IMF Loan Program Dependent on Key Reforms

IMF Loan Program Dependent on Key Reforms

The International Monetary Fund (IMF) has approved a new $7 billion loan program for Pakistan, contingent on the implementation of “sound policies and reforms” aimed at strengthening macroeconomic stability, addressing structural challenges, and promoting inclusive, resilient growth.

IMF Loan Program Dependent on Key Reforms

The IMF emphasized that these reforms are crucial to the government’s strategy for stabilizing the economy and creating sustainable growth. Additionally, continued financial support from Pakistan’s development and bilateral partners is essential for the success of the program, the IMF noted.

In its statement, the IMF highlighted Pakistan’s progress under the 2023-24 Standby Arrangement (SBA), with growth rebounding to 2.4% in FY24, driven by agricultural activity. Inflation has significantly decreased, returning to single digits, due to tight fiscal and monetary policies. The current account deficit has been contained, allowing for reserve rebuilding and calmer foreign exchange market conditions.

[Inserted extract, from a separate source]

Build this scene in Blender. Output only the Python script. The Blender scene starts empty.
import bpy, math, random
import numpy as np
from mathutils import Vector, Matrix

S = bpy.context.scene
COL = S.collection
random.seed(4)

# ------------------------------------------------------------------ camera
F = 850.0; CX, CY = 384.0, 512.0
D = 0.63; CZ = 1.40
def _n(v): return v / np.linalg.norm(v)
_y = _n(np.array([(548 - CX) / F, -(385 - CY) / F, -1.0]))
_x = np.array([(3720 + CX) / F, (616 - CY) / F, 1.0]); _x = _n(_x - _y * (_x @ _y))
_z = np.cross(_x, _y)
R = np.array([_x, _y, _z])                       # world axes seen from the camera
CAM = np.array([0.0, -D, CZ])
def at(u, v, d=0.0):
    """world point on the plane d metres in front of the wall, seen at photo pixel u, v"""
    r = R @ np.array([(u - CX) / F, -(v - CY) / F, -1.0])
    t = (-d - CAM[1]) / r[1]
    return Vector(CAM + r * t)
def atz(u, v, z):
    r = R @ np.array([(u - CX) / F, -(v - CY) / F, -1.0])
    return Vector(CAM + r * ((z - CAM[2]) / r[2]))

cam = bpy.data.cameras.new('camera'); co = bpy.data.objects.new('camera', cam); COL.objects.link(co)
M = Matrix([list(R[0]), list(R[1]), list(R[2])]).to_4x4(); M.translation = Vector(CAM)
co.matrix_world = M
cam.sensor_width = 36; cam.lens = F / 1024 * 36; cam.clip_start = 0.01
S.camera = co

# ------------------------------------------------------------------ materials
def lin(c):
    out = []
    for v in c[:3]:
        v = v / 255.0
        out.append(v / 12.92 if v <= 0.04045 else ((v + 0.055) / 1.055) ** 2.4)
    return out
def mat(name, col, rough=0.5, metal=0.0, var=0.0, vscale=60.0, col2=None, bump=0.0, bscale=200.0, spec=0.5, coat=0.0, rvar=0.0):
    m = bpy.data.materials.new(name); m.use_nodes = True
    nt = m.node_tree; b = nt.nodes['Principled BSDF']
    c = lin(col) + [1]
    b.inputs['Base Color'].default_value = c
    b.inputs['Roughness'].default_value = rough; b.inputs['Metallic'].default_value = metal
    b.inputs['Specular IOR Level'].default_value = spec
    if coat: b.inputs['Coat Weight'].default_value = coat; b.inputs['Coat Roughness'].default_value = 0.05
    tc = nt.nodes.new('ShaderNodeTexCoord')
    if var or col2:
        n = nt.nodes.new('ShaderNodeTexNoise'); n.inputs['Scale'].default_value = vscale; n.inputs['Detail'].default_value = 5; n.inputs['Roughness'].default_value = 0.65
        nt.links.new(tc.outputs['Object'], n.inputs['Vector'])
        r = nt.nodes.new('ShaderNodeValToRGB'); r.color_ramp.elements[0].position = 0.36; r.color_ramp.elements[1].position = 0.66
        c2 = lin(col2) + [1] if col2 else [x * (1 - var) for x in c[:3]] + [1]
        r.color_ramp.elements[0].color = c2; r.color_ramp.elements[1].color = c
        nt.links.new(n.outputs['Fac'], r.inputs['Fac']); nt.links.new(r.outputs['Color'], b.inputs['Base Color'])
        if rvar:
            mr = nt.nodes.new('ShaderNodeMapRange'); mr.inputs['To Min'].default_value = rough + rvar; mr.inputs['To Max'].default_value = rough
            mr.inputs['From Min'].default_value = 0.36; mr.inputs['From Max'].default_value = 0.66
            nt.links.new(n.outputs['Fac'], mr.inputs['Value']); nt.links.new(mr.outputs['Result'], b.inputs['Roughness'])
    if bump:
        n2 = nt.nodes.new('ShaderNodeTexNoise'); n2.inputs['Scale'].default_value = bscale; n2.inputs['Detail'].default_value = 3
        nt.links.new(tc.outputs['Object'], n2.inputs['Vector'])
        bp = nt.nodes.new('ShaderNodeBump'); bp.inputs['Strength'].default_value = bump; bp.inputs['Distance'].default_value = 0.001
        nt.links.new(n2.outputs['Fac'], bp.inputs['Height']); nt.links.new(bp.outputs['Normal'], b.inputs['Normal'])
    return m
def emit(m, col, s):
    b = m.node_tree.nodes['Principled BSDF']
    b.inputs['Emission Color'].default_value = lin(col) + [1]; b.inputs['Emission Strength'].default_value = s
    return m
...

This stability has enabled the State Bank of Pakistan to lower the policy rate by 450 basis points since June, backed by a fiscally responsible FY25 budget. The IMF credits these improvements to Pakistan’s consistent policy execution under the SBA.

The new Extended Fund Facility (EFF) program will focus on key priorities, including restoring policymaking credibility, ensuring macroeconomic sustainability, broadening the tax base, enhancing competition and productivity, reforming state-owned enterprises (SOEs), improving public services and energy sector viability, and building climate resilience.